Когда съездовские материалы полетели, стало ясно, что давать к гоголевскому юбилею всего одну статью неприлично, совершенно невозможно — это скандал. Срочно героическими усилиями добыли еще два материала: эссе Валентина Катаева и статью Мариэтты Шагинян «В творческой лаборатории Гоголя».
Однако в статье Шагинян было одно место, где ее рассуждения строились на явной ошибке, место это, чтобы не срамить автора и газету, — немедленно посыпались бы десятки писем, — надо было убрать.
Я поехал на Арбат, где тогда жила писательница. Не успел я рта раскрыть, как она, увидев отчеркнутое на полях карандашом место, стала на меня кричать. Она кричала, что не сократит ни одной строчки, ни одного слова. Она ругала последними словами газету, ругала меня: как смеют от нее требовать сокращений! Я не мог вставить ни одного слова. Это было как извержение вулкана и продолжалось довольно долго. Наконец, она выдохлась, и я получил возможность говорить. Она стала слушать, и я объяснил в чем дело.

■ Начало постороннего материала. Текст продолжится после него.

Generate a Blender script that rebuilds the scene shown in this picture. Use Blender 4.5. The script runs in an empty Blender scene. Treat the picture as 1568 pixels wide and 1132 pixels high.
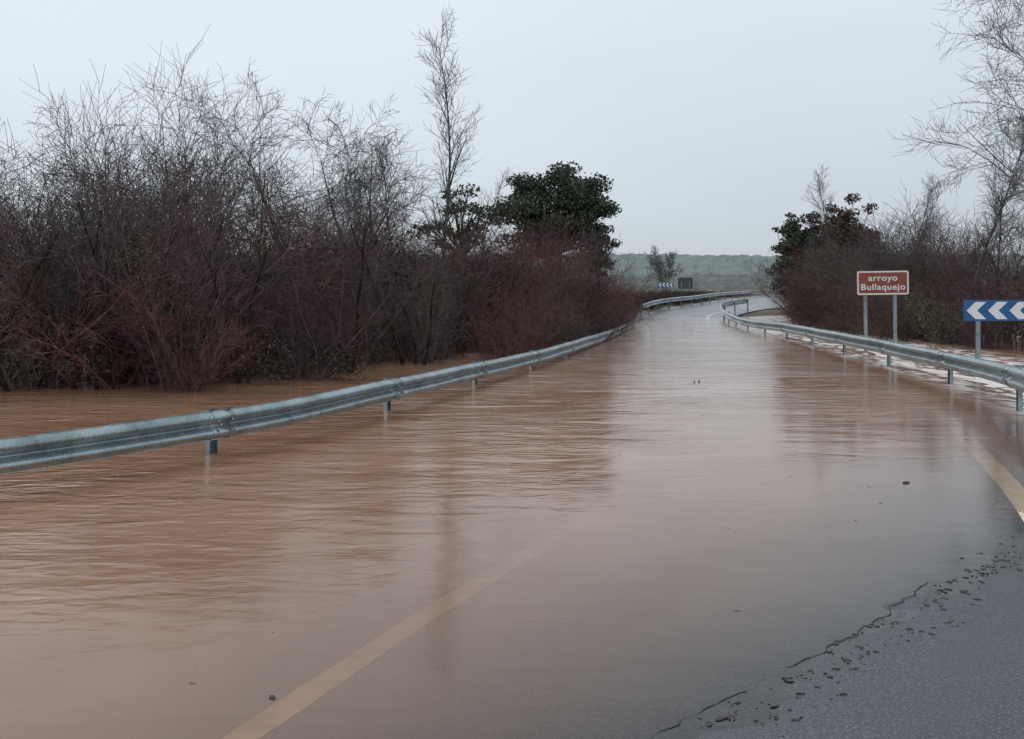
import bpy, math, random
import numpy as np
from mathutils import Vector, Euler, noise as mnoise
random.seed(7)
scene = bpy.context.scene
scene.view_settings.view_transform = 'Standard'
scene.view_settings.look = 'None'
scene.view_settings.exposure = 0
col = scene.collection

# ------------------------------------------------------------------ helpers
def link(o, parent=None):
    col.objects.link(o)
    if parent: o.parent = parent
    return o
def empty(name, loc=(0, 0, 0)):
    e = bpy.data.objects.new(name, None); e.location = loc; e.empty_display_size = .3
    return link(e)
def mesh_obj(name, V, F, mat=None, parent=None, loc=(0, 0, 0), smooth=False):
    me = bpy.data.meshes.new(name)
    me.from_pydata([tuple(map(float, v)) for v in V], [], F); me.update()
    if mat: me.materials.append(mat)
    if smooth: me.polygons.foreach_set('use_smooth', [True] * len(me.polygons))
    o = bpy.data.objects.new(name, me); o.location = loc
    return link(o, parent)
def box(V, F, x0, x1, y0, y1, z0, z1):
    b = len(V)
    V += [(x0,y0,z0),(x1,y0,z0),(x1,y1,z0),(x0,y1,z0),(x0,y0,z1),(x1,y0,z1),(x1,y1,z1),(x0,y1,z1)]
    F += [(b,b+3,b+2,b+1),(b+4,b+5,b+6,b+7),(b,b+1,b+5,b+4),(b+1,b+2,b+6,b+5),(b+2,b+3,b+7,b+6),(b+3,b,b+4,b+7)]
def hermite(xs, ys):
    xs = np.array(xs, float); ys = np.array(ys, float)
    m = np.gradient(ys, xs)
    def f(x):
        x = np.asarray(x, float)
        i = np.clip(np.searchsorted(xs, x) - 1, 0, len(xs) - 2)
        h = xs[i+1] - xs[i]; t = (x - xs[i]) / h
        t = np.clip(t, -3, 3)
        inside = (t >= 0) & (t <= 1)
        tt = np.clip(t, 0, 1)
        y = (2*tt**3-3*tt**2+1)*ys[i] + (tt**3-2*tt**2+tt)*h*m[i] + (-2*tt**3+3*tt**2)*ys[i+1] + (tt**3-tt**2)*h*m[i+1]
        ext = np.where(x < xs[0], ys[0] + m[0]*(x-xs[0]), ys[-1] + m[-1]*(x-xs[-1]))
        return np.where(inside, y, ext)
    return f
def sstep(a, b, x):
    t = np.clip((np.asarray(x, float)-a)/(b-a), 0, 1); return t*t*(3-2*t)

# ------------------------------------------------------------------ materials
def new_mat(name):
    m = bpy.data.materials.new(name); m.use_nodes = True
    nt = m.node_tree; nt.nodes.clear()
    out = nt.nodes.new('ShaderNodeOutputMaterial')
    return m, nt, out
def ramp(nt, fac, stops):
    r = nt.nodes.new('ShaderNodeValToRGB'); e = r.color_ramp.elements
    while len(e) < len(stops): e.new(.5)
    for i, (p, c) in enumerate(stops):
        e[i].position = p; e[i].color = (c, c, c, 1) if not hasattr(c, '__len__') else (*c, 1)
    nt.links.new(fac, r.inputs[0]); return r
def simple(name, c1, c2=None, rough=.7, metal=0, scale=5, bump=0, bscale=40, spec=.5):
    m, nt, out = new_mat(name); L = nt.links
    p = nt.nodes.new('ShaderNodeBsdfPrincipled')
    p.inputs['Roughness'].default_value = rough; p.inputs['Metallic'].default_value = metal
    p.inputs['Specular IOR Level'].default_value = spec
    tc = nt.nodes.new('ShaderNodeTexCoord')
    nz = nt.nodes.new('ShaderNodeTexNoise'); nz.inputs['Scale'].default_value = scale; nz.inputs['Detail'].default_value = 6
    L.new(tc.outputs['Object'], nz.inputs['Vector'])
    r = ramp(nt, nz.outputs['Fac'], [(.35, c1), (.65, c2 or c1)])
    L.new(r.outputs[0], p.inputs['Base Color'])
    if bump:
        n2 = nt.nodes.new('ShaderNodeTexNoise'); n2.inputs['Scale'].default_value = bscale; n2.inputs['Detail'].default_value = 4
        L.new(tc.outputs['Object'], n2.inputs['Vector'])
        b = nt.nodes.new('ShaderNodeBump'); b.inputs['Strength'].default_value = bump; b.inputs['Distance'].default_value = .01
        L.new(n2.outputs['Fac'], b.inputs['Height']); L.new(b.outputs[0], p.inputs['Normal'])
    L.new(p.outputs[0], out.inputs[0]); return m
def bark_mat(name, cols):
    m, nt, out = new_mat(name); L = nt.links
    p = nt.nodes.new('ShaderNodeBsdfDiffuse')
    at = nt.nodes.new('ShaderNodeAttribute'); at.attribute_name = 'plant_rnd'; geo = nt.nodes.new('ShaderNodeNewGeometry')
    nz = nt.nodes.new('ShaderNodeTexNoise'); nz.inputs['Scale'].default_value = .55; nz.inputs['Detail'].default_value = 4
    L.new(geo.outputs['Position'], nz.inputs['Vector'])
    a = nt.nodes.new('ShaderNodeMath'); a.operation = 'MULTIPLY_ADD'; a.inputs[1].default_value = .5
    L.new(at.outputs['Fac'], a.inputs[0])
    s = nt.nodes.new('ShaderNodeMath'); s.operation = 'MULTIPLY_ADD'; s.inputs[1].default_value = .9; s.inputs[2].default_value = -.22
    L.new(nz.outputs['Fac'], s.inputs[0]); L.new(s.outputs[0], a.inputs[2])
    k = len(cols)
    r = ramp(nt, a.outputs[0], [(.2+.6*i/(k-1), c) for i, c in enumerate(cols)])
    n2 = nt.nodes.new('ShaderNodeTexNoise'); n2.inputs['Scale'].default_value = 6; n2.inputs['Detail'].default_value = 2
    L.new(geo.outputs['Position'], n2.inputs['Vector'])
    rr = ramp(nt, n2.outputs['Fac'], [(.3, .45), (.7, 1.6)])
    mx = nt.nodes.new('ShaderNodeMix'); mx.data_type = 'RGBA'; mx.blend_type = 'MULTIPLY'; mx.inputs[0].default_value = 1
    L.new(r.outputs[0], mx.inputs[6]); L.new(rr.outputs[0], mx.inputs[7])
    L.new(mx.outputs[2], p.inputs[0]); L.new(p.outputs[0], out.inputs[0]); return m
def leaf_mat(name, cols):
    m, nt, out = new_mat(name); L = nt.links
    p = nt.nodes.new('ShaderNodeBsdfPrincipled'); p.inputs['Roughness'].default_value = .55
    p.inputs['Specular IOR Level'].default_value = .3
    geo = nt.nodes.new('ShaderNodeNewGeometry')
    nz = nt.nodes.new('ShaderNodeTexNoise'); nz.inputs['Scale'].default_value = 7; nz.inputs['Detail'].default_value = 4
    L.new(geo.outputs['Position'], nz.inputs['Vector'])
    k = len(cols)
    r = ramp(nt, nz.outputs['Fac'], [(.3+.4*i/(k-1), c) for i, c in enumerate(cols)])
    L.new(r.outputs[0], p.inputs['Base Color'])
    L.new(p.outputs[0], out.inputs[0]); return m

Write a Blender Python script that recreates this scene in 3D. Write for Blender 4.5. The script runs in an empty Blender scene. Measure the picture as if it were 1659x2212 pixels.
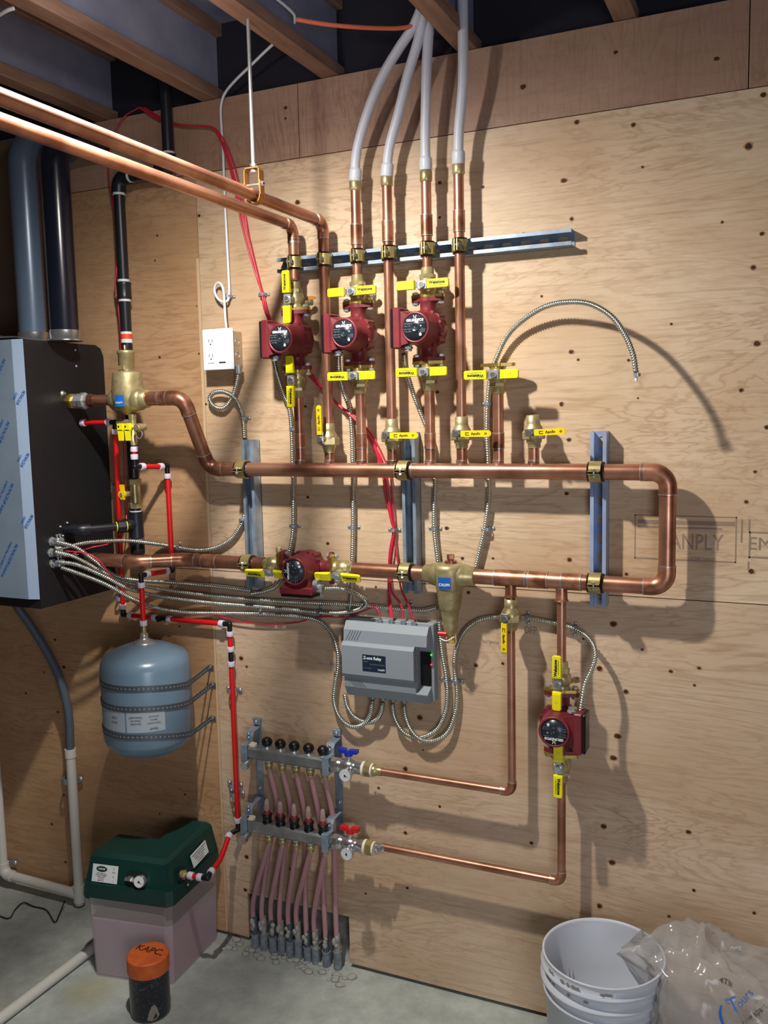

Мариэтта Сергеевна перечитала отчеркнутое место и неожиданно для меня сказала, что я совершенно прав, что статья у нее не получилась и печатать ее она, конечно, не будет. Когда мне снова с большим трудом удалось вклиниться, я стал ее уговаривать, что статья хороша (нам она нужна была позарез), а от нее требуется совсем немного — сочинить вместо выброшенных абзацев две-три переходных фразы. Она же твердила свое: такую статью она печатать не будет. Потребовалось много сил и немало времени, чтобы уговорить ее. Затем очень быстро при мне она сделала все, что нужно.
Ушел я от нее в таком состоянии, словно целый день тяжелые мешки таскал.
Посетители
В пятидесятые и шестидесятые годы вход в большинство редакций газет и журналов был свободный — пропуск требовался, кажется, только в «Правде». В «Литературку» кто и с чем только ни приходил. И не всегда в отдел писем, а нередко и к нам, в отдел литературы.